Aluminum Sheet Exporter Challenges Specificity Finding on Alleged Coal Subsidy at CIT
Exporter Hindalco Industries told the Court of International Trade last week that the Commerce Department erred in finding that the provision of coal to the company below cost is de facto specific. Filing its motion for judgment, Hindalco added that in the case the court finds the supposed subsidy is specific, Commerce illicitly calculated the subsidy's benefit to the company (Hindalco Industries v. United States, CIT # 23-00260).
Hindalco received an over 30% countervailing duty rate in the 2020-21 CVD administrative review of common alloy aluminum sheet from India for coal it received from Indian state-owned Coal India Limited. Commerce said the subsidy was de facto specific since it's predominantly used by electricity-generating industries.
In its motion for judgment, Hindalco said this claim is based on the "faulty theory" that Coal India's "power (utility)" and "power (captive)" sectors are "power generating industries" that are similar in process and output since both buy non-coking coal, which is used for power generation.
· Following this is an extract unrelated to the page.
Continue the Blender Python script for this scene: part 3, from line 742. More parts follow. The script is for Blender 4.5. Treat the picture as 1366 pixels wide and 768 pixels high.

The exporter said Coal India's "power (captive)" sector isn't a power generating industry that Commerce can group with the "power (utility)" sector.
The captive sector accounts for captive power plants "operated by a wide variety of manufacturers across India, and therefore is a group of numerous disparate industries that undertake various production processes to output various products," the exporter said. The utility sector, meanwhile, only accounts for "power utility companies that produce and output electricity to the grid."
Even if the specificity finding were lawful, the decision to countervail the coal supply wasn't supported by substantial evidence since "certain of Hindalco's facilities that purchased coal from" Coal India are classified in Coal India's "others (non-coking)" sector and not in its "power (captive)" sector, the brief said.
Hindalco also objected to Commerce's use of benchmarks to set the benefit for the coal provision. The company said Commerce "erred by failing to use benchmarks comparable with Hindalco's grade-wise coal purchases" from Coal India to find the "quantum of the benefit."
The agency failed to use the free on board coal export price data for "specific grades of thermal/steam coal supplied by Hindalco from independent commercial sources" to set the tier two benchmark. Commerce turned down the chance to use the data on the ground that the sources "lacked methodological information, did not contain quantity and value figures, and covered too few countries." Hindalco said Commerce's reliance instead on "non-specific UN Comtrade" data wasn't properly supported since the agency had "clear record evidence" the exporter bought non-coking coal by grade and that coal prices "vary drastically by grade."